DATASET CONTENT:
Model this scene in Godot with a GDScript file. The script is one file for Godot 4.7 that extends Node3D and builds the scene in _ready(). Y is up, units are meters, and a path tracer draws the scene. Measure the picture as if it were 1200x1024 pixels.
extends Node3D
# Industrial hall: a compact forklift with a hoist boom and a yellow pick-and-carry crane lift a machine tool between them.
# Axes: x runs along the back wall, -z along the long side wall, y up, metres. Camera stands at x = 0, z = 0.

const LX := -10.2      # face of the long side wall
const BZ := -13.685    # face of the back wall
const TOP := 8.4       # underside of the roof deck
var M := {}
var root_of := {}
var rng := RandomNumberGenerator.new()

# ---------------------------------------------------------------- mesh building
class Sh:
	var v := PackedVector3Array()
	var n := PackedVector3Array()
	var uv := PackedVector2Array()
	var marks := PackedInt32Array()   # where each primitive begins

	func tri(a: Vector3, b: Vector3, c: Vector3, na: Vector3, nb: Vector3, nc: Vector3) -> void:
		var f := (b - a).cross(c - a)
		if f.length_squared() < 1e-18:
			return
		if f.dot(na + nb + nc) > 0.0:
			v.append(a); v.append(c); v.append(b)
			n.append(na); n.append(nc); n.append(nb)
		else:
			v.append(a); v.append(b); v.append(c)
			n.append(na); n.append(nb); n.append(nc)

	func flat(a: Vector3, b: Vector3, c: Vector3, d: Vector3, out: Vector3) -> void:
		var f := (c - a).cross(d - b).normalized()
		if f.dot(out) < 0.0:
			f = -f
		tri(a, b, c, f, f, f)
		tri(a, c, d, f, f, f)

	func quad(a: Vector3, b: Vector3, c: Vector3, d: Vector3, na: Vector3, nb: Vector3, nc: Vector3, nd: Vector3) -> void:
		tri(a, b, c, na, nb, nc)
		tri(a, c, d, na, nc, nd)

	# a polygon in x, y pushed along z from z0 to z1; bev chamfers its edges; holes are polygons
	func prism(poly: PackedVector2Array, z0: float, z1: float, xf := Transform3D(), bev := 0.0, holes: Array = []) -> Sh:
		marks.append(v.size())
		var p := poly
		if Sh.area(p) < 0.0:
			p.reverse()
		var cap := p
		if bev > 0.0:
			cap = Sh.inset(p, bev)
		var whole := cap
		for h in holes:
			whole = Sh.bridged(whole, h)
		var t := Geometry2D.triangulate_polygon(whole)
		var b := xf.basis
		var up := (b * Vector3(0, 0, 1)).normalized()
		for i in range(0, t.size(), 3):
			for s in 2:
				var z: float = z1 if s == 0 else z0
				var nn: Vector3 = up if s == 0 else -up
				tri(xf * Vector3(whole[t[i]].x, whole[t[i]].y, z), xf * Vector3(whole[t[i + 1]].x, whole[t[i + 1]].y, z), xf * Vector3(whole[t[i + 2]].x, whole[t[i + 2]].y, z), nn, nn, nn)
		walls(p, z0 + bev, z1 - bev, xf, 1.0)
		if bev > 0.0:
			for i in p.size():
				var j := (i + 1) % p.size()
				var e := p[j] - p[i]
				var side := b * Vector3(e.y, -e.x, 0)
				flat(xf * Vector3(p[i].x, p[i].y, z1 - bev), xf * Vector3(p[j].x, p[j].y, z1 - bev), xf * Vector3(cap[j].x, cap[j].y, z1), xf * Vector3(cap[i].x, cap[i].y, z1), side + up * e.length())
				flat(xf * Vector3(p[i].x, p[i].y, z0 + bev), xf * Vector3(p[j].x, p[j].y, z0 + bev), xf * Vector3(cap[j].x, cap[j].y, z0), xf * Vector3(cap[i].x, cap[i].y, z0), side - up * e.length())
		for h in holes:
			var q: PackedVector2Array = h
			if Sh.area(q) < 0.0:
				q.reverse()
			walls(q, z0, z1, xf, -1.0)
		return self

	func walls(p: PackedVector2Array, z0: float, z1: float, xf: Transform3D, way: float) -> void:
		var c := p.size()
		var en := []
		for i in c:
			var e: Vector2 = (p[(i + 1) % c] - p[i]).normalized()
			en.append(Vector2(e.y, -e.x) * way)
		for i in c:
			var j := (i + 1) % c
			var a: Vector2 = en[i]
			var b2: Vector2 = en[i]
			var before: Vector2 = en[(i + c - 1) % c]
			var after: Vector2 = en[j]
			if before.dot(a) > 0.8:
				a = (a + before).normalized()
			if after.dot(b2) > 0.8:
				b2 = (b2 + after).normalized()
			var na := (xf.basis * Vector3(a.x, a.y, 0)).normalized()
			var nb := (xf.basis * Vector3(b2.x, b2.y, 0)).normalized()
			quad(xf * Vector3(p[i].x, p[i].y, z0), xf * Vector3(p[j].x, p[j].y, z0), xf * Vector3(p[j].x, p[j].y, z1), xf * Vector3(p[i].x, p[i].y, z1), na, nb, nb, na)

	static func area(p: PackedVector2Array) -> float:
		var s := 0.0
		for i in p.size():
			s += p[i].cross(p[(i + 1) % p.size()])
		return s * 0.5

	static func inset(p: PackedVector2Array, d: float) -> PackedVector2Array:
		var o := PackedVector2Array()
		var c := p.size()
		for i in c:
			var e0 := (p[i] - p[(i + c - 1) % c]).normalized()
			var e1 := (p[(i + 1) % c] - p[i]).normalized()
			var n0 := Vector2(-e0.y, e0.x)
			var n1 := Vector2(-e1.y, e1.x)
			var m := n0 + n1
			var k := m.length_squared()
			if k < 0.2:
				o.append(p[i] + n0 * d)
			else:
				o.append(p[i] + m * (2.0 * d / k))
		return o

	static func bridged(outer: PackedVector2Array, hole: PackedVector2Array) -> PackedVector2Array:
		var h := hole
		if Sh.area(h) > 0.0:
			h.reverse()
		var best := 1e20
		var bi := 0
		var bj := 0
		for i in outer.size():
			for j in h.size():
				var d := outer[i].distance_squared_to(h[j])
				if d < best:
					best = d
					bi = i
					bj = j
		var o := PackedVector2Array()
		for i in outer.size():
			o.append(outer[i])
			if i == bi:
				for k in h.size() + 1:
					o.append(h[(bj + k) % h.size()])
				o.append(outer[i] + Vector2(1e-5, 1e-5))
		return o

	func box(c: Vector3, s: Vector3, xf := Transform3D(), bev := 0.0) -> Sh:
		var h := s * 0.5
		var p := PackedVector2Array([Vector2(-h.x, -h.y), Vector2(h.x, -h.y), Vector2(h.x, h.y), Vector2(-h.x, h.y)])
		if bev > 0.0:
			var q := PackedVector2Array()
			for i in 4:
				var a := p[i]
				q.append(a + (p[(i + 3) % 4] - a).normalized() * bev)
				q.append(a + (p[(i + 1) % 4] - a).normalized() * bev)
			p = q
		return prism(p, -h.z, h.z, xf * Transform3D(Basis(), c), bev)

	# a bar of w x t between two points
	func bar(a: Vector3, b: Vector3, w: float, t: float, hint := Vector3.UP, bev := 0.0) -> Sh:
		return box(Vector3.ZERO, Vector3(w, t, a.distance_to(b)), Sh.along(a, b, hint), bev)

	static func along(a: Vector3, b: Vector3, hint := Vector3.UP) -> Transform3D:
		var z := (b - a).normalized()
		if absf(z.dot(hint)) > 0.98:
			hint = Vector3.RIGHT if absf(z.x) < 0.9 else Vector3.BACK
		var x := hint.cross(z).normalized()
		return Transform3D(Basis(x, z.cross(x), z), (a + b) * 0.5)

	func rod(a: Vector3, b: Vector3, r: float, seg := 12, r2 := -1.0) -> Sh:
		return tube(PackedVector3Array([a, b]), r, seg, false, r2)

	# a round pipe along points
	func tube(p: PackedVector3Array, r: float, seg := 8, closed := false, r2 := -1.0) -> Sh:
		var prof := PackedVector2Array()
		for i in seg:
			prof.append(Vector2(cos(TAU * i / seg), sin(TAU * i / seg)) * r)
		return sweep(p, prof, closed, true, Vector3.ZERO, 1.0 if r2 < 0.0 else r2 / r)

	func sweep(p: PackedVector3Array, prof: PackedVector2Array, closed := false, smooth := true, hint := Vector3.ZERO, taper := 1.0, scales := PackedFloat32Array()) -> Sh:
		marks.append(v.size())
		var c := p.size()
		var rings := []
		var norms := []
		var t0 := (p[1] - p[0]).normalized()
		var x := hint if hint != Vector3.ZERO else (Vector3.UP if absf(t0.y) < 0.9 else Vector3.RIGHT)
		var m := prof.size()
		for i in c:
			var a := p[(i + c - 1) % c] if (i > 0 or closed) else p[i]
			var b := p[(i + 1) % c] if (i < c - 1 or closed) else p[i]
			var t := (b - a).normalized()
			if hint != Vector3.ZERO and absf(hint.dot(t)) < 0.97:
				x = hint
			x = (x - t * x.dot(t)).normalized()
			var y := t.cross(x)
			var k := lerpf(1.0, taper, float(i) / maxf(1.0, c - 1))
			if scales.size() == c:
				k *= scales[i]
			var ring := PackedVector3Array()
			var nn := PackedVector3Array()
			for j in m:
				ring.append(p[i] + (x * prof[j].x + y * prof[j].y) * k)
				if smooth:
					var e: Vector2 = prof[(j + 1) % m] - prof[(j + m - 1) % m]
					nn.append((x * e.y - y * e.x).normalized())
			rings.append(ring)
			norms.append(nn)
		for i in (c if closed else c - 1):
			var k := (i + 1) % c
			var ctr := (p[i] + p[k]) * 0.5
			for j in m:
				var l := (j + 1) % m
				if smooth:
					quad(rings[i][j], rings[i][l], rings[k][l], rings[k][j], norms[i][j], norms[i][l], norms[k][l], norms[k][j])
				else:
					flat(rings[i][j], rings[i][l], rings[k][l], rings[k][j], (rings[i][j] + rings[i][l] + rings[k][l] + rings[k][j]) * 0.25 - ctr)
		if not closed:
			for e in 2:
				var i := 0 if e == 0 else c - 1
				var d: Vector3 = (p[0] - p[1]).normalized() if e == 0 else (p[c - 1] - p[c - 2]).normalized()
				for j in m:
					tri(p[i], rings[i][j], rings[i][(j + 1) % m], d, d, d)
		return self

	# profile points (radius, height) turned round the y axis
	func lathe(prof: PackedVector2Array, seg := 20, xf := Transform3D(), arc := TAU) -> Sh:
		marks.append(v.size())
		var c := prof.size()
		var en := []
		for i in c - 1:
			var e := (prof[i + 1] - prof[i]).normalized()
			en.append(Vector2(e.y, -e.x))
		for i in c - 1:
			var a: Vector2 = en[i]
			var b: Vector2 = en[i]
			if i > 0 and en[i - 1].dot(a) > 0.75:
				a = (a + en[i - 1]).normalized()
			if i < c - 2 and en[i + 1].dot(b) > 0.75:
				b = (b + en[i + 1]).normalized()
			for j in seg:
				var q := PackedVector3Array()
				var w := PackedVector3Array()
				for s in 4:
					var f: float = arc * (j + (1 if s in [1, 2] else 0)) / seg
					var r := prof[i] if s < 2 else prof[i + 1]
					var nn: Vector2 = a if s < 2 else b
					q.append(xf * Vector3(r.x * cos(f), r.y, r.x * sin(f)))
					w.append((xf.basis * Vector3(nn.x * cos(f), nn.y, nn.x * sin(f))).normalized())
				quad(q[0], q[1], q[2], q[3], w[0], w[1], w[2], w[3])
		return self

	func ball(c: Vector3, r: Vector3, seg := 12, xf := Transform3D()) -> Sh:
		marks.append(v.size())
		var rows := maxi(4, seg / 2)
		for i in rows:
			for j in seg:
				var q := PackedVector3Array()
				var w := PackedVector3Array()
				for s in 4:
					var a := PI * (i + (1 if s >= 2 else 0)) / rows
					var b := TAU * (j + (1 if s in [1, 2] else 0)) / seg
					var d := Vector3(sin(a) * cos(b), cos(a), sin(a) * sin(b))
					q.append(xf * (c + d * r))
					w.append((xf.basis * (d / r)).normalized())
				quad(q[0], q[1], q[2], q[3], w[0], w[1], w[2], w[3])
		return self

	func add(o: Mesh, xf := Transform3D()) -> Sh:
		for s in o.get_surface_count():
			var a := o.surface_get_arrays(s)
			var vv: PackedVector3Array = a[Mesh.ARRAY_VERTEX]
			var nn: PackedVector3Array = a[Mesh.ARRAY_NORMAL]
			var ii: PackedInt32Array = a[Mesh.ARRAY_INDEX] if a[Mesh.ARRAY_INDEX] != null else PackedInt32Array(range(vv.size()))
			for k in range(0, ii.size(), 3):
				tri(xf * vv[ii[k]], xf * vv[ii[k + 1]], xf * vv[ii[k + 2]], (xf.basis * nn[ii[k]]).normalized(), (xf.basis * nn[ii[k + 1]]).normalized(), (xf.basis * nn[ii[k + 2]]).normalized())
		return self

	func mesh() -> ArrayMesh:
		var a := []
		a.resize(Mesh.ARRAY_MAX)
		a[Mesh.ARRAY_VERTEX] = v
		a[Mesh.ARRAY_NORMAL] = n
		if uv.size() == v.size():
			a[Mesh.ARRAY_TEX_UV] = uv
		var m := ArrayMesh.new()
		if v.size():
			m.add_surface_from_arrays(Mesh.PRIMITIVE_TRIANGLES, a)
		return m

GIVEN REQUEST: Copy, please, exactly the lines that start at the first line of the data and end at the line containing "tri(a, c, d, na, nc, nd)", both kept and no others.

EXERCISE OUTPUT:
Model this scene in Godot with a GDScript file. The script is one file for Godot 4.7 that extends Node3D and builds the scene in _ready(). Y is up, units are meters, and a path tracer draws the scene. Measure the picture as if it were 1200x1024 pixels.
extends Node3D
# Industrial hall: a compact forklift with a hoist boom and a yellow pick-and-carry crane lift a machine tool between them.
# Axes: x runs along the back wall, -z along the long side wall, y up, metres. Camera stands at x = 0, z = 0.

const LX := -10.2      # face of the long side wall
const BZ := -13.685    # face of the back wall
const TOP := 8.4       # underside of the roof deck
var M := {}
var root_of := {}
var rng := RandomNumberGenerator.new()

# ---------------------------------------------------------------- mesh building
class Sh:
	var v := PackedVector3Array()
	var n := PackedVector3Array()
	var uv := PackedVector2Array()
	var marks := PackedInt32Array()   # where each primitive begins

	func tri(a: Vector3, b: Vector3, c: Vector3, na: Vector3, nb: Vector3, nc: Vector3) -> void:
		var f := (b - a).cross(c - a)
		if f.length_squared() < 1e-18:
			return
		if f.dot(na + nb + nc) > 0.0:
			v.append(a); v.append(c); v.append(b)
			n.append(na); n.append(nc); n.append(nb)
		else:
			v.append(a); v.append(b); v.append(c)
			n.append(na); n.append(nb); n.append(nc)

	func flat(a: Vector3, b: Vector3, c: Vector3, d: Vector3, out: Vector3) -> void:
		var f := (c - a).cross(d - b).normalized()
		if f.dot(out) < 0.0:
			f = -f
		tri(a, b, c, f, f, f)
		tri(a, c, d, f, f, f)

	func quad(a: Vector3, b: Vector3, c: Vector3, d: Vector3, na: Vector3, nb: Vector3, nc: Vector3, nd: Vector3) -> void:
		tri(a, b, c, na, nb, nc)
		tri(a, c, d, na, nc, nd)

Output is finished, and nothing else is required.